行政廃棄物の転売事件
おけましておめでとうございます。私は、その時々の事件やTVドラマから事業経営のリスクとなり得るネタを取り、法律と絡めて記事を書いています。2019年は、バイトテロ、皇位継承、ドラマ「集団左遷」、副業解禁、闇営業、あおり運転、ストライキ、芸能人の申告漏れや薬物問題などがありました。今年も時事ネタを中心として気軽に読めるよう心がけますので、引き続きよろしくお願いします。
さて、新年一発目は、12月6日に報道された「廃棄物の転売」事件です。神奈川県庁のサーバーに使用されていた旧HDD(ハードディスク)のリース契約終了に伴う交換に際して、HDDの廃棄を委託されていたIT機器会社ブロードリンクの社員が、そのHDDを無断で持ち出しネットオークション(ヤフオク)で転売したところ、購入者が、納税記録などの超重要個人情報を記載した大量の行政文書を発見したという事件です。

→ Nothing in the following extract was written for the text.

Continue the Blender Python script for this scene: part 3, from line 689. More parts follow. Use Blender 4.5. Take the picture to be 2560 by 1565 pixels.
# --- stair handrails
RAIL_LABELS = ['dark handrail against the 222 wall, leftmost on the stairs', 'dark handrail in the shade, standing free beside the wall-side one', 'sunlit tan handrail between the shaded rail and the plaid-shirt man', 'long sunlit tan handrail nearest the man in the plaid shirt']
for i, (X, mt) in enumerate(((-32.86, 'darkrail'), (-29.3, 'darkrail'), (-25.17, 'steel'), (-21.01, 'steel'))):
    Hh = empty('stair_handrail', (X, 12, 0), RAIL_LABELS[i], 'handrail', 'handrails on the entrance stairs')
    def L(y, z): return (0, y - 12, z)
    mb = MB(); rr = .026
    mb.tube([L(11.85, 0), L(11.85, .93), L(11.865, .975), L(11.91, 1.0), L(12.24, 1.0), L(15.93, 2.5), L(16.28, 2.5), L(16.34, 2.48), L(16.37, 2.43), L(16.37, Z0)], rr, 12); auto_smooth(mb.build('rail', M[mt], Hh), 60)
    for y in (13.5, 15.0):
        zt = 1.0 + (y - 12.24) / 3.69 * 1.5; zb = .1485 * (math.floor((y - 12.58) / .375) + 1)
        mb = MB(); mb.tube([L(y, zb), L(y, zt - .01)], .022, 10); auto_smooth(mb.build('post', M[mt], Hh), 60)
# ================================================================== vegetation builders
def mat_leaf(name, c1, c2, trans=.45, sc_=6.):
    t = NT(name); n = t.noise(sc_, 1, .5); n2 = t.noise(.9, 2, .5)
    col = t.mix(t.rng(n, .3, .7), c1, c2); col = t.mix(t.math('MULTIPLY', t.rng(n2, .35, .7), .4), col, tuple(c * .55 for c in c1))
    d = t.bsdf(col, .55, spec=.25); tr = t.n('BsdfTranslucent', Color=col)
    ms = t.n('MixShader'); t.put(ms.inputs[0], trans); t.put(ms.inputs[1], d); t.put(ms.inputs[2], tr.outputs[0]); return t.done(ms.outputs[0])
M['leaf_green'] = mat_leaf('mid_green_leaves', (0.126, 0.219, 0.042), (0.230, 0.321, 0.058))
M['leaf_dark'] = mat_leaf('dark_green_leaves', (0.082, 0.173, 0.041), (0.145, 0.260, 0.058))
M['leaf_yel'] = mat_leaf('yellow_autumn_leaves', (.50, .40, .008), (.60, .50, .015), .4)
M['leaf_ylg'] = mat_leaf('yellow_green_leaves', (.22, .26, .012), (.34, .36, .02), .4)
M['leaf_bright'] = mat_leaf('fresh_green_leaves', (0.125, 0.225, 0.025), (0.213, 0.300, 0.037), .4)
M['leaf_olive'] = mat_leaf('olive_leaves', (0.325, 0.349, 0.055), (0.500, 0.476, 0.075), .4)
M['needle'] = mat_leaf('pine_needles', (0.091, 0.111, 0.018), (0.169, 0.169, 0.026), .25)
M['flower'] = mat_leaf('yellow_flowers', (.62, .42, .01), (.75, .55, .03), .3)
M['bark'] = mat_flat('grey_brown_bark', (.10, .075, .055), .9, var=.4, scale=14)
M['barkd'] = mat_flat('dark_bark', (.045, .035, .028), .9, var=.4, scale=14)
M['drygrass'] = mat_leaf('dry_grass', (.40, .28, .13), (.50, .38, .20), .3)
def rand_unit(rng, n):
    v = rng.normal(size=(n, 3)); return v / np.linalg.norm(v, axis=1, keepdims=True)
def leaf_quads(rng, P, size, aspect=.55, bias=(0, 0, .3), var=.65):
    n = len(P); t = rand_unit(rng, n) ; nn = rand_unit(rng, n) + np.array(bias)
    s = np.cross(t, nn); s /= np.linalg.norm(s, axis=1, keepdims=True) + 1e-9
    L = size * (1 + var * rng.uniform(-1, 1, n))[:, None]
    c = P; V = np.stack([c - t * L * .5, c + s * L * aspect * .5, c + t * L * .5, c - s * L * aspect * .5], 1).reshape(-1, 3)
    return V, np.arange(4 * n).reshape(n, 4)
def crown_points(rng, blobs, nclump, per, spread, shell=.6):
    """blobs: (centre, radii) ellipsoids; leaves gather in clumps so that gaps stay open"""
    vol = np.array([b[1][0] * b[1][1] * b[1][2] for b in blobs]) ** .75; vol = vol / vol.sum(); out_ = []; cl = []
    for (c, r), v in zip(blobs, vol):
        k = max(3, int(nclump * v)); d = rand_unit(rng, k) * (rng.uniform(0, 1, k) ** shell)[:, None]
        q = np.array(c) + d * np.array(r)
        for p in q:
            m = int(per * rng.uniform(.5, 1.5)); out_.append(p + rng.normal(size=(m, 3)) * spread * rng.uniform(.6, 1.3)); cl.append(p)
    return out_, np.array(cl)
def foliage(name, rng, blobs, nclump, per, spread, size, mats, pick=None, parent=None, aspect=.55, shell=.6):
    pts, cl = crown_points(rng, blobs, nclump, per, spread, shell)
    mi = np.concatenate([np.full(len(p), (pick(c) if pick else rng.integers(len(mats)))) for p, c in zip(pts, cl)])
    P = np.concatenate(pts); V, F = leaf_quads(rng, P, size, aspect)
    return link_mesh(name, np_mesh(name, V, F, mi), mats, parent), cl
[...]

逮捕された従業員によると、入社した2016年から転売を始め、転売した記憶媒体は3904個に及ぶとのことです。ブロードリンクは時間外労働や無茶な営業ノルマが蔓延しており、元社員や現役社員による労働基準監督署への駆け込みが絶えなかったという証言もあります。転売した従業員が悪いのはもちろん、会社も廃棄物を簡単に持ち出せるずさんな管理体制や過酷な労働環境の改善をしなかった点で問題がありますし、委託した神奈川県側も、契約に明記されたデータ消去証明書等の確認をしておらず、お粗末としか言いようがありません。総じて、当事者の誰もが「他人事」「無責任」だったと思います。
廃棄処分品や紛失物は、ネット上で気軽に売り買いされている現状があります。御社では、顧客情報や個人情報の管理は、どういう体制で行っていますか?よもや、社員の善意に委ねているなんてことはありませんよね?そもそも流出し得ない、流出しにくい、流出経路を追える、そんな仕組みを作ることが経営者の仕事かなと。